### Raw data
»»
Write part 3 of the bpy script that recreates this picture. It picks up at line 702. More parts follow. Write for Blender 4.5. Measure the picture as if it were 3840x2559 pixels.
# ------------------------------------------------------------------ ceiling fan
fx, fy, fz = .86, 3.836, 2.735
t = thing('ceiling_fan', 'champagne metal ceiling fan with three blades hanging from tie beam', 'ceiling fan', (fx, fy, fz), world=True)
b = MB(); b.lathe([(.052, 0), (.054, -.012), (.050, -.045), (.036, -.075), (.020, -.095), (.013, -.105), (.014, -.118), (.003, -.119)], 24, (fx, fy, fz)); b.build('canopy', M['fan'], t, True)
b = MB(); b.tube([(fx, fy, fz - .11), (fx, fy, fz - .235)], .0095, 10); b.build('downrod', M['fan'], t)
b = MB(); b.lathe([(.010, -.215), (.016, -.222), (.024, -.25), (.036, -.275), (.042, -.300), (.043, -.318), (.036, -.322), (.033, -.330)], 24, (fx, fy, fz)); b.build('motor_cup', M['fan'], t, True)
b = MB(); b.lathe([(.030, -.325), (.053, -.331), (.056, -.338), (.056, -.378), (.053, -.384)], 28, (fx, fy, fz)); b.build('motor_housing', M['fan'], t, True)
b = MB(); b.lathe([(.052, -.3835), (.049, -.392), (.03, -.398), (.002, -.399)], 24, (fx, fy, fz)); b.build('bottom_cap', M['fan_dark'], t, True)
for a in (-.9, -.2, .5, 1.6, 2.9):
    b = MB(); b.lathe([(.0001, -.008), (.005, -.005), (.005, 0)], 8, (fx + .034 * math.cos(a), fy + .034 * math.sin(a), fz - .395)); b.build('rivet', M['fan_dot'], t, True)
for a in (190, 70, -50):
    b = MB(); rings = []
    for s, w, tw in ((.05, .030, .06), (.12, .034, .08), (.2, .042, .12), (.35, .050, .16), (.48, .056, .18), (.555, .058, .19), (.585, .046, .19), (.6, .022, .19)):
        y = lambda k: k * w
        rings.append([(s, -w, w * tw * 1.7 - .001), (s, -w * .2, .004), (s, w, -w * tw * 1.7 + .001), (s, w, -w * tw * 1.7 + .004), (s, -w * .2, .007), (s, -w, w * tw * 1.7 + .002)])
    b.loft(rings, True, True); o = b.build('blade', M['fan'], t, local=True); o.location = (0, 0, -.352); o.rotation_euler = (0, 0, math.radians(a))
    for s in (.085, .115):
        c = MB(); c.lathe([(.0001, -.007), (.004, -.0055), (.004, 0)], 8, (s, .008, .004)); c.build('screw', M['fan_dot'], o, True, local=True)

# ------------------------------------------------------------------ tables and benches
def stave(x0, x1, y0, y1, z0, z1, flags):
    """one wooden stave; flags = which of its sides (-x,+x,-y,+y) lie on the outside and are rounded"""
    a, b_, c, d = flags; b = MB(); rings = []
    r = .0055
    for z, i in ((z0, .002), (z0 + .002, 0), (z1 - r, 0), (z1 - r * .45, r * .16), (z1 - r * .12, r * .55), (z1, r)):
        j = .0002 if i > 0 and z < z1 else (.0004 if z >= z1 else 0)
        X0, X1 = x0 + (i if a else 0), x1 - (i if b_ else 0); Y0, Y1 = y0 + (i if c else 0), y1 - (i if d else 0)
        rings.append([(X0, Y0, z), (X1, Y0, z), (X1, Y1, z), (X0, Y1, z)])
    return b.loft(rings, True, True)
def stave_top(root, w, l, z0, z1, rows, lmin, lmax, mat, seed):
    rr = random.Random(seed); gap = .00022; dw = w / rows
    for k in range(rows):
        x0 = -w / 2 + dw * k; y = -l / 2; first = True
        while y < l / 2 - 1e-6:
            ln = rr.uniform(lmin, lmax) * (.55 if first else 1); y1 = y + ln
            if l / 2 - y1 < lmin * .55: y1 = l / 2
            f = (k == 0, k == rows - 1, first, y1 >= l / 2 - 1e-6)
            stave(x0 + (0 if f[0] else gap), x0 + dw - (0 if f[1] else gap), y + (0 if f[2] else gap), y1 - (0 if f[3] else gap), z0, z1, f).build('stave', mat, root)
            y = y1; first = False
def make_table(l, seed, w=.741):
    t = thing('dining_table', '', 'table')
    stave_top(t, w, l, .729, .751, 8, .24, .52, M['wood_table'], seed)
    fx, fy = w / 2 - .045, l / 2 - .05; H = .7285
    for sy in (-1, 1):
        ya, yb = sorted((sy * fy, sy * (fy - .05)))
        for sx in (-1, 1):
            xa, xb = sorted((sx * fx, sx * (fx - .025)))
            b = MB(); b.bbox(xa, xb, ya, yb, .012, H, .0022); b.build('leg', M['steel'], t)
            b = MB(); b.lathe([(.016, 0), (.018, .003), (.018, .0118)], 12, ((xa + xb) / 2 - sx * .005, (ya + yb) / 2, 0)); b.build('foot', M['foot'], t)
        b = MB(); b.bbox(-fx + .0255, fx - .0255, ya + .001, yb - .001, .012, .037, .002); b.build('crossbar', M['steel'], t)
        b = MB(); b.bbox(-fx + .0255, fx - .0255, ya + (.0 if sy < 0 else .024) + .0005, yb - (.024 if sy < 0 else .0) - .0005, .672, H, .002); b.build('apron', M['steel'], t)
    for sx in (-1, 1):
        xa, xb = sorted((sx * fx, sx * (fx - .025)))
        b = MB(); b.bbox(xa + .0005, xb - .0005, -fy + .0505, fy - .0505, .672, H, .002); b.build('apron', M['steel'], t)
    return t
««
### Request
Recite the full listing above exactly.

### Finished exercise
Write part 3 of the bpy script that recreates this picture. It picks up at line 702. More parts follow. Write for Blender 4.5. Measure the picture as if it were 3840x2559 pixels.
# ------------------------------------------------------------------ ceiling fan
fx, fy, fz = .86, 3.836, 2.735
t = thing('ceiling_fan', 'champagne metal ceiling fan with three blades hanging from tie beam', 'ceiling fan', (fx, fy, fz), world=True)
b = MB(); b.lathe([(.052, 0), (.054, -.012), (.050, -.045), (.036, -.075), (.020, -.095), (.013, -.105), (.014, -.118), (.003, -.119)], 24, (fx, fy, fz)); b.build('canopy', M['fan'], t, True)
b = MB(); b.tube([(fx, fy, fz - .11), (fx, fy, fz - .235)], .0095, 10); b.build('downrod', M['fan'], t)
b = MB(); b.lathe([(.010, -.215), (.016, -.222), (.024, -.25), (.036, -.275), (.042, -.300), (.043, -.318), (.036, -.322), (.033, -.330)], 24, (fx, fy, fz)); b.build('motor_cup', M['fan'], t, True)
b = MB(); b.lathe([(.030, -.325), (.053, -.331), (.056, -.338), (.056, -.378), (.053, -.384)], 28, (fx, fy, fz)); b.build('motor_housing', M['fan'], t, True)
b = MB(); b.lathe([(.052, -.3835), (.049, -.392), (.03, -.398), (.002, -.399)], 24, (fx, fy, fz)); b.build('bottom_cap', M['fan_dark'], t, True)
for a in (-.9, -.2, .5, 1.6, 2.9):
    b = MB(); b.lathe([(.0001, -.008), (.005, -.005), (.005, 0)], 8, (fx + .034 * math.cos(a), fy + .034 * math.sin(a), fz - .395)); b.build('rivet', M['fan_dot'], t, True)
for a in (190, 70, -50):
    b = MB(); rings = []
    for s, w, tw in ((.05, .030, .06), (.12, .034, .08), (.2, .042, .12), (.35, .050, .16), (.48, .056, .18), (.555, .058, .19), (.585, .046, .19), (.6, .022, .19)):
        y = lambda k: k * w
        rings.append([(s, -w, w * tw * 1.7 - .001), (s, -w * .2, .004), (s, w, -w * tw * 1.7 + .001), (s, w, -w * tw * 1.7 + .004), (s, -w * .2, .007), (s, -w, w * tw * 1.7 + .002)])
    b.loft(rings, True, True); o = b.build('blade', M['fan'], t, local=True); o.location = (0, 0, -.352); o.rotation_euler = (0, 0, math.radians(a))
    for s in (.085, .115):
        c = MB(); c.lathe([(.0001, -.007), (.004, -.0055), (.004, 0)], 8, (s, .008, .004)); c.build('screw', M['fan_dot'], o, True, local=True)

# ------------------------------------------------------------------ tables and benches
def stave(x0, x1, y0, y1, z0, z1, flags):
    """one wooden stave; flags = which of its sides (-x,+x,-y,+y) lie on the outside and are rounded"""
    a, b_, c, d = flags; b = MB(); rings = []
    r = .0055
    for z, i in ((z0, .002), (z0 + .002, 0), (z1 - r, 0), (z1 - r * .45, r * .16), (z1 - r * .12, r * .55), (z1, r)):
        j = .0002 if i > 0 and z < z1 else (.0004 if z >= z1 else 0)
        X0, X1 = x0 + (i if a else 0), x1 - (i if b_ else 0); Y0, Y1 = y0 + (i if c else 0), y1 - (i if d else 0)
        rings.append([(X0, Y0, z), (X1, Y0, z), (X1, Y1, z), (X0, Y1, z)])
    return b.loft(rings, True, True)
def stave_top(root, w, l, z0, z1, rows, lmin, lmax, mat, seed):
    rr = random.Random(seed); gap = .00022; dw = w / rows
    for k in range(rows):
        x0 = -w / 2 + dw * k; y = -l / 2; first = True
        while y < l / 2 - 1e-6:
            ln = rr.uniform(lmin, lmax) * (.55 if first else 1); y1 = y + ln
            if l / 2 - y1 < lmin * .55: y1 = l / 2
            f = (k == 0, k == rows - 1, first, y1 >= l / 2 - 1e-6)
            stave(x0 + (0 if f[0] else gap), x0 + dw - (0 if f[1] else gap), y + (0 if f[2] else gap), y1 - (0 if f[3] else gap), z0, z1, f).build('stave', mat, root)
            y = y1; first = False
def make_table(l, seed, w=.741):
    t = thing('dining_table', '', 'table')
    stave_top(t, w, l, .729, .751, 8, .24, .52, M['wood_table'], seed)
    fx, fy = w / 2 - .045, l / 2 - .05; H = .7285
    for sy in (-1, 1):
        ya, yb = sorted((sy * fy, sy * (fy - .05)))
        for sx in (-1, 1):
            xa, xb = sorted((sx * fx, sx * (fx - .025)))
            b = MB(); b.bbox(xa, xb, ya, yb, .012, H, .0022); b.build('leg', M['steel'], t)
            b = MB(); b.lathe([(.016, 0), (.018, .003), (.018, .0118)], 12, ((xa + xb) / 2 - sx * .005, (ya + yb) / 2, 0)); b.build('foot', M['foot'], t)
        b = MB(); b.bbox(-fx + .0255, fx - .0255, ya + .001, yb - .001, .012, .037, .002); b.build('crossbar', M['steel'], t)
        b = MB(); b.bbox(-fx + .0255, fx - .0255, ya + (.0 if sy < 0 else .024) + .0005, yb - (.024 if sy < 0 else .0) - .0005, .672, H, .002); b.build('apron', M['steel'], t)
    for sx in (-1, 1):
        xa, xb = sorted((sx * fx, sx * (fx - .025)))
        b = MB(); b.bbox(xa + .0005, xb - .0005, -fy + .0505, fy - .0505, .672, H, .002); b.build('apron', M['steel'], t)
    return t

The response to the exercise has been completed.